N: tak, bo akurat ten utwór był z lat 60-tych:)
J: jak dla mnie to utwór ten mógłby się nie kończyć, chociaż nie, bo
gdyby się nie skończył, nie zabrzmiałaby przepiękna kompozycja: „Julie
Anne”.
Utwór ten bez wątpienia zasługuje na miano progresywnej ballady,
postawiłbym go na równi z marillionową Kayleigh, chociaż chyba nie ma
sensu porównywać? Julie Anne czy Kayleigh, to z pewnością były równie
piękne kobiety, tak jak są to równie piękne kompozycje…
Dzięki Natalii postaramy się zaczerpnąć informacji i zapytać Neila kim była owa tajemnicza „Julie Anne”?
„Śniłem o tobie
Twoja spódnica powiewała na wietrze
Anielski uśmiech na twojej ślicznej buzi
Tak młodej, tak świeżej
Jak listki na wiosnę
Drżę jak liść gdy myślę o tym co się stało…”
No właśnie co się stało?
N: otóż to… ten utwór jest dla mnie bardzo szczególny, mam swoje
oblicze romantyczki, ha!
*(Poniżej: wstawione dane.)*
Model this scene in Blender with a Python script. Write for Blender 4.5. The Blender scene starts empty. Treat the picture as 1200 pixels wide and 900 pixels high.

Zdecydowanie mocno łapie za moje serce…
Neil Pepper:
„Ahhhhh ….. Julie Anne, piosenka o miłości, bólu, żalu ….. kim
była bądź jest Julie Anne ….?? Kto wie, być może jest ona kimś kim
chcecie żeby była,….. Ta piosenka powstała dzięki sugestii Karla
Garrett, opowiedział on Stuartowi o swoim pomyśle na refren … i
rzeczywiście, Stu napisał do tego słowa,…. albo …. czy istnieje coś,
czego nie mówię ….????? Hmmm …”
N: Neil chyba chce coś zataić haha, żart 🙂
J: Kolejny z utworów: „Live And Learn” posiada różne oblicza, składa się
jakby z kilku faz, najbardziej przemawia do mnie ostatnia faza z
fantastycznym dialogiem gitary i instrumentów klawiszowych, kończy go
delikatny dźwięk pozytywki
N: Dokładnie… podzielony na dwie części. Mowa o potędze, pieniądzach i
chciwości… a potem o samorealizacji, szacunku, miłości. Ot życie…
wzloty i upadki…
J: „Dentist Song” – kompozycja wyróżnia się spośród innych chociażby ze
względu na tekst. Swoją drogą wizyta u dentysty musiała wzbudzać wiele
niepokoju skoro znalazła przełożenie na utwór muzyczny?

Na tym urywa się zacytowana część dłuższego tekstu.